Hay en mi idea de la familia, y en mi idea de la literatura, una mutilación.
Lo que yo quiero decir fue borrado por el paso de otros sobre la arena, hombres en trusas y mujeres en toallas, prestos todos a disfrutar del agua de Varadero y del sol del verano.
Puede sin embargo que yo no haya escrito nada en la arena, sino que la arena haya escrito en mi piel.
Si así fuera, estoy salvado. Es lo que trato de averiguar. Si los bañistas se llevaron mi verdad, o si la verdad aún me pertenece.
Yo quisiera que la verdad estuviera en mí, yo rezo por eso.
Me dolería tanto un extravío.
Lo que yo quiero decir lo puedo decir si callo, pero si yo callo no sabré quién soy, porque, como demostró Wittgenstein, yo mismo no podría reconocer mi estructura interna, de qué sustancia estoy compuesto.
Solo los lectores podrían saberlo y es por lo que escribo, para que los lectores me traduzcan.
Así como yo tengo que ahondar en temas del mundo, los lectores tienen que ahondar en mí.
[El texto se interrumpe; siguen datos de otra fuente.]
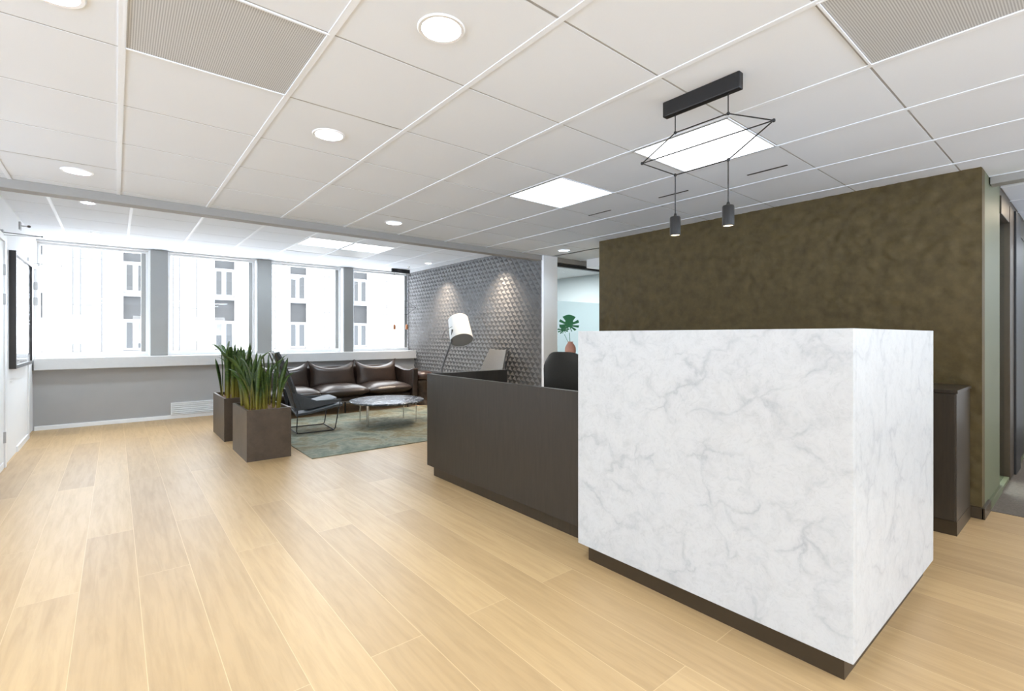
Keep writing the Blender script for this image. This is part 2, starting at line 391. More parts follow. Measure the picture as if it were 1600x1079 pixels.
# soffit beams
st(MB().box(-3.6, 9.3, 4.93, 5.05, 2.262, 2.6).build('trim_1', 'beam_grey', bevel=.004))
st(MB().box(4.75, 4.86, -4.2, .505, 2.275, 2.6).build('trim_2', 'beam_grey', bevel=.004))
# ---------------------------------------------------------------- walls
def wall(name, b, mat): return st(MB().box(*b).build(name, mat))
wall('wall_left', (-.95, -.8, 5.05, 6.44, 0, 2.6), 'white_paint')
wall('wall_left', (-.95, -.8, 7.2, 8.05, 0, 2.6), 'white_paint')
wl = wall('wall_left', (-.95, -.8, 6.44, 7.2, 0, 2.6), 'white_paint')
wall('wall_left', (-.95, -.8, 8.05, 9.1, 2.1, 2.6), 'white_paint')
wall('wall_left', (-.95, -.8, 8.85, 9.1, 0, 2.1), 'white_paint')
# the office goes on behind the viewpoint: two unseen window fronts added as fill light
def fill_window_front(name, lo, hi, at, axis, n):
    w_ = MB(); L = (hi-lo)/n
    def b(a0, a1, z0, z1, o=w_):
        if axis == 'x': o.box(a0, a1, at-.15, at, z0, z1)
        else: o.box(at-.15, at, a0, a1, z0, z1)
    b(lo, hi, 0, .95); b(lo, hi, 1.95, 2.6)
    for k in range(n+1): c = lo+L*k; b(max(lo, c-.45), min(hi, c+.45), .95, 1.95)
    st(w_.build(name, 'white_paint'))
    for k in range(n):
        c = lo+L*(k+.5); l = bpy.data.lights.new('fill_portal', 'AREA'); l.shape = 'RECTANGLE'; l.size = L-.9; l.size_y = 1.0; l.cycles.is_portal = True
        o = bpy.data.objects.new('fill_portal', l); C.objects.link(o)
        o.location = (c, at-.14, 1.45) if axis == 'x' else (at-.14, c, 1.45)
        o.rotation_euler = (PI/2, 0, PI) if axis == 'x' else (PI/2, 0, PI/2)
        o.rotation_euler = Vector((0, -1, 0) if axis == 'x' else (-1, 0, 0)).to_track_quat('Z', 'Y').to_euler()
fill_window_front('wall_left', -4.2, 5.05, -3.6, 'y', 5)
wall('wall_left', (-3.6, -.8, 5.05, 5.17, 0, 2.6), 'white_paint')
fill_window_front('wall_back', -3.75, 9.5, -4.15, 'x', 7)
wall('wall_right', (9.3, 9.45, -4.2, 9.1, 0, 2.6), 'white_paint')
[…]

Yo escribo lo que ellos quieren leer, y después ellos leen lo que yo he querido escribir.
Mi literatura es un unicornio, pero yo quiero que se vaya y no se va.
Un unicornio no cerrero, sino dócil, que solo pasta antes de la carrera en el yerbazal de mi mente, y corroe la tierra con sus cascos.
Otra cosa más. Este unicornio es negro, no es azul.
Excelente reflexión, fresca a la par que profunda. Mis respetos.
gracias a ti por tener un unicornio negro 😉
desvario autocomplaciente… estoy por creer aquello que dijo borges en edoctum, se publica demasiado. es demasiado inmediato.
Asere, yo me considero un asiduo lector tuyo. me pregunto si no estás, como decía García Márquez en un prólogo a los Cuentos Completos de Hemingwey, volviéndote loco por no ver las 7 tramos del iceberg que están bajo el agua. Me permito un consejo, ten cuidado con la autocomplacencia, es la antesala de la vanidad.
Me encanta esta columna refleja lo hermoso que es la lectura. Yo sin mis libros y mi mundo en ellos no soy nadie. Como se dice, soy un “book junkie”
Verdad que es muy complejo tu comentario, la filosofía, la iteratura y el Ser o la Mente, pero realmente trata de encontrarel unicornio azul.